▶ _Short problem_
Stop after the line containing "SC = bpy.context.scene": print each line exactly from the first line of the listing up to that point.

▶ _Raw data_
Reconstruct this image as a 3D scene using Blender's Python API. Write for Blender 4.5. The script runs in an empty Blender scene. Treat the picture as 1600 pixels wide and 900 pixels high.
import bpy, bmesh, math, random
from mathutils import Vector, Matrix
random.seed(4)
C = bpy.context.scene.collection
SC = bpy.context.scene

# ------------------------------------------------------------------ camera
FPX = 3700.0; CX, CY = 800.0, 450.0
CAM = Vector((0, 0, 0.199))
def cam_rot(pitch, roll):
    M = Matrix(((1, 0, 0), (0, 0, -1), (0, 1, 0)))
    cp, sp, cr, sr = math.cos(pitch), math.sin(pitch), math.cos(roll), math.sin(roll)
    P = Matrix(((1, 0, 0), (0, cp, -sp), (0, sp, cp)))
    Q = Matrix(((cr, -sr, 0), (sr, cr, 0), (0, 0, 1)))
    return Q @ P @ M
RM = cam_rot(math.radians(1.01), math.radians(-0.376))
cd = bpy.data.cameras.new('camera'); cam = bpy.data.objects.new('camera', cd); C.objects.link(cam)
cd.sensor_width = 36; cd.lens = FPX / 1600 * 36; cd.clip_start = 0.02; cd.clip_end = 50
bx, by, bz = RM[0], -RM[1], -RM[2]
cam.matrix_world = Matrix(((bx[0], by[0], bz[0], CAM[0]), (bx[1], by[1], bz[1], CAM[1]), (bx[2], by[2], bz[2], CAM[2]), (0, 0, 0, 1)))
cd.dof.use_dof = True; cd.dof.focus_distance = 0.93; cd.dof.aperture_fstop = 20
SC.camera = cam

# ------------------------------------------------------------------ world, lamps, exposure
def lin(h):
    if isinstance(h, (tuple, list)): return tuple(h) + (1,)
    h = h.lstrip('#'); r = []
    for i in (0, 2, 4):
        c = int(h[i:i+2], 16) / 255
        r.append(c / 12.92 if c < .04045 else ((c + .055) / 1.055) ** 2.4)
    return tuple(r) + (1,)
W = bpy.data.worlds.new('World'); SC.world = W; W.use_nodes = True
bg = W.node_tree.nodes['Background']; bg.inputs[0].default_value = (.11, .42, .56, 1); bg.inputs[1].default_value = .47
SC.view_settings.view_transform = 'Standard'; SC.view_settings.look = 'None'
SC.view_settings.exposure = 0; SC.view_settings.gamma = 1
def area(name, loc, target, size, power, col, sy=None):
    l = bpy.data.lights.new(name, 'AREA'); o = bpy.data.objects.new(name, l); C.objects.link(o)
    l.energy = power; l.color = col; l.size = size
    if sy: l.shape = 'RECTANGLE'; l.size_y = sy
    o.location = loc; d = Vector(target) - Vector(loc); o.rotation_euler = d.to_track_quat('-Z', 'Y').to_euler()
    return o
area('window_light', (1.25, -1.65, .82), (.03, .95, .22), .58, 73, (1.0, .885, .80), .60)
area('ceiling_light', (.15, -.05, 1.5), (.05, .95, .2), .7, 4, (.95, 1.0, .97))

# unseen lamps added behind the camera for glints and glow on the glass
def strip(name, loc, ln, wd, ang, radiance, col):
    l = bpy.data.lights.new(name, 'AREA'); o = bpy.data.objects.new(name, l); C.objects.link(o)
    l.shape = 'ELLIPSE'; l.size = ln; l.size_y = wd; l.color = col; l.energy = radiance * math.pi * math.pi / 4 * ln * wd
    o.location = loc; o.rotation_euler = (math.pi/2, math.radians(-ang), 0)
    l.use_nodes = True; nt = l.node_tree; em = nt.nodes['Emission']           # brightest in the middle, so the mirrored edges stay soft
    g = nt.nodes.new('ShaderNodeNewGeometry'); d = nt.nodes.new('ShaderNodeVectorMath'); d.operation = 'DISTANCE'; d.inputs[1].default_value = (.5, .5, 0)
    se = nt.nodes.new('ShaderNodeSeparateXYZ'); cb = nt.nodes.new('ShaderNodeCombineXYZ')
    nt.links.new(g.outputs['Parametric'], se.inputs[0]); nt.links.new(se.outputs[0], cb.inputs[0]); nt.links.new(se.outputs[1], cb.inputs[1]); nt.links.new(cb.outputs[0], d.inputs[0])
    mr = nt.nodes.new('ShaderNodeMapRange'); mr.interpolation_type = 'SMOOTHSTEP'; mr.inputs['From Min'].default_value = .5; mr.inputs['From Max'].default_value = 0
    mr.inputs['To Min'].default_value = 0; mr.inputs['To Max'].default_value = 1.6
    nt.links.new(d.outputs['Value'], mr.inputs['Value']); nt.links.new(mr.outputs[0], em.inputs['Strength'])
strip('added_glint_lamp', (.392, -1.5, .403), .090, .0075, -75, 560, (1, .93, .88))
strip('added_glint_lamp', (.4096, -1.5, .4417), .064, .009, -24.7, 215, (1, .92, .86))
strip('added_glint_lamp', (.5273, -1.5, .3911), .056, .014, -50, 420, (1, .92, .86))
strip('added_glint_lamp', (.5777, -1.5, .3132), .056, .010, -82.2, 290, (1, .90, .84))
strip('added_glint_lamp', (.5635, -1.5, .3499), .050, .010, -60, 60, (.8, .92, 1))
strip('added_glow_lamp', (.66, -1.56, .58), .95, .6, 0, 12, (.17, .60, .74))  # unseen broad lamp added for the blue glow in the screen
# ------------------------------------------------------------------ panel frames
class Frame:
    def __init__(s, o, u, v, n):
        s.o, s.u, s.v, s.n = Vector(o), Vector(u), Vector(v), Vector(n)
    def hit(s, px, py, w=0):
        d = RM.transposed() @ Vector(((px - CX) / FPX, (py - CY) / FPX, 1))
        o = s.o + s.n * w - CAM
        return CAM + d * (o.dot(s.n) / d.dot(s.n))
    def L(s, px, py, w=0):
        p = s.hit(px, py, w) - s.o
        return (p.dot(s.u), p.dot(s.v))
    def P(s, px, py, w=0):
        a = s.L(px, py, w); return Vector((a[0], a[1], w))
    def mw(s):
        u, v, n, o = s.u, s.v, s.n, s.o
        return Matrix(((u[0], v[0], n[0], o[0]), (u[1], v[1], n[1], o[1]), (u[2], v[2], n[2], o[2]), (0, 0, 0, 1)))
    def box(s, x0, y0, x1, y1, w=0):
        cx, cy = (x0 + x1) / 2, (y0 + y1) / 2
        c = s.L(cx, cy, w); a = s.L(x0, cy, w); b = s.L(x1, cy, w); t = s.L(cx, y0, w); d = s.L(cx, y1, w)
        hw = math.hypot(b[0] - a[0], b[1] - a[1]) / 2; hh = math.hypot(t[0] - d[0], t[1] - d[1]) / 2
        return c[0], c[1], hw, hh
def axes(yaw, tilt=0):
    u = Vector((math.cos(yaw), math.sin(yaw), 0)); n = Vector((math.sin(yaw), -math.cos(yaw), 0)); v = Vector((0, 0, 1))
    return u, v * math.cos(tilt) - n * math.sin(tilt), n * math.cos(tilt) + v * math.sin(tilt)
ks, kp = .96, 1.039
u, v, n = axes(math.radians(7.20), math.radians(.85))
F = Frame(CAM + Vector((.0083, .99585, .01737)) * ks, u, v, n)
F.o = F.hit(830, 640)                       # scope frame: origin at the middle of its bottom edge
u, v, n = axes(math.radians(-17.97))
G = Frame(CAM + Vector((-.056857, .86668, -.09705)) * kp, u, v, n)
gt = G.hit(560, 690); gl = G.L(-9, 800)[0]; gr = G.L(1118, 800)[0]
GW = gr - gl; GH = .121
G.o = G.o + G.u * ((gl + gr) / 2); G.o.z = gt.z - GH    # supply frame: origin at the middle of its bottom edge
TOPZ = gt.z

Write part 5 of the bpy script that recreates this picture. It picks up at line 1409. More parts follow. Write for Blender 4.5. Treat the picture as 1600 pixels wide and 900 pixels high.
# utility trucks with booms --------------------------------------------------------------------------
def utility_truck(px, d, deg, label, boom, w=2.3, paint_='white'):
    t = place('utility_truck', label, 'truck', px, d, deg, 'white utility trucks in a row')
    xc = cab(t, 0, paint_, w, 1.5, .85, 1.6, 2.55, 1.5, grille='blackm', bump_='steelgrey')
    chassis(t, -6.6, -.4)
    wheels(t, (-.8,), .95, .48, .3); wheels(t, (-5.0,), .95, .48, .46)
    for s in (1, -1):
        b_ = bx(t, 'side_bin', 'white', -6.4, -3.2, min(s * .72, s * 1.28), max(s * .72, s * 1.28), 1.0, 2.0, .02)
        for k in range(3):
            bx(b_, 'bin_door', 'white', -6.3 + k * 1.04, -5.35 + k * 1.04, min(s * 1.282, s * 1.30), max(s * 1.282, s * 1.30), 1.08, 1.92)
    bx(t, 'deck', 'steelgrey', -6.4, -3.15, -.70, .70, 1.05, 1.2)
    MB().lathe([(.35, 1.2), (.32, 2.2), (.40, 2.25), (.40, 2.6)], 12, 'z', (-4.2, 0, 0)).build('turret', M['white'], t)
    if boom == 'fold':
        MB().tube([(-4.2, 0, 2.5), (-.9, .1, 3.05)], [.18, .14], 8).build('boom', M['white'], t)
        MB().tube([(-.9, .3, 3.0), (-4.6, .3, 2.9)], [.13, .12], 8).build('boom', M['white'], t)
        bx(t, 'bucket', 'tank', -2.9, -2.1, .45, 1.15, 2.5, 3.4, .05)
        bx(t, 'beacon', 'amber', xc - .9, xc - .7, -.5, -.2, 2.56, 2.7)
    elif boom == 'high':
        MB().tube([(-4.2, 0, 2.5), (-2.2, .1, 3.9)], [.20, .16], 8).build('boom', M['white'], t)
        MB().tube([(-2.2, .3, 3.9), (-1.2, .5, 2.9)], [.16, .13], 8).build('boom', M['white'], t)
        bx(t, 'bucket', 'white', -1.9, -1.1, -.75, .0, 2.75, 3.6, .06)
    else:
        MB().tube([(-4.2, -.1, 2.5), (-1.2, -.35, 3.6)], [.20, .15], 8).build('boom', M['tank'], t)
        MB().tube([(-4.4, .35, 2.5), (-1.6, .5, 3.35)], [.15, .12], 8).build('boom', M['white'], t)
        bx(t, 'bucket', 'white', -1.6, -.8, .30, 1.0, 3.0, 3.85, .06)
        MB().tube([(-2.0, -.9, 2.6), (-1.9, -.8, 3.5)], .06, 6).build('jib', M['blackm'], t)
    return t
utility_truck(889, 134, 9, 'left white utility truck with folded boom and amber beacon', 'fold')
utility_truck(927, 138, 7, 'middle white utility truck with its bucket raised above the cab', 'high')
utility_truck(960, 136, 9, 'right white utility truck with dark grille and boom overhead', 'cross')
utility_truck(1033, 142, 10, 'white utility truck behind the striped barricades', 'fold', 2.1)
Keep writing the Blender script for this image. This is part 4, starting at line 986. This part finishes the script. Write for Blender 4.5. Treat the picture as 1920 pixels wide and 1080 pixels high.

▶ _Output below_
Reconstruct this image as a 3D scene using Blender's Python API. Write for Blender 4.5. The script runs in an empty Blender scene. Treat the picture as 1600 pixels wide and 900 pixels high.
import bpy, bmesh, math, random
from mathutils import Vector, Matrix
random.seed(4)
C = bpy.context.scene.collection
SC = bpy.context.scene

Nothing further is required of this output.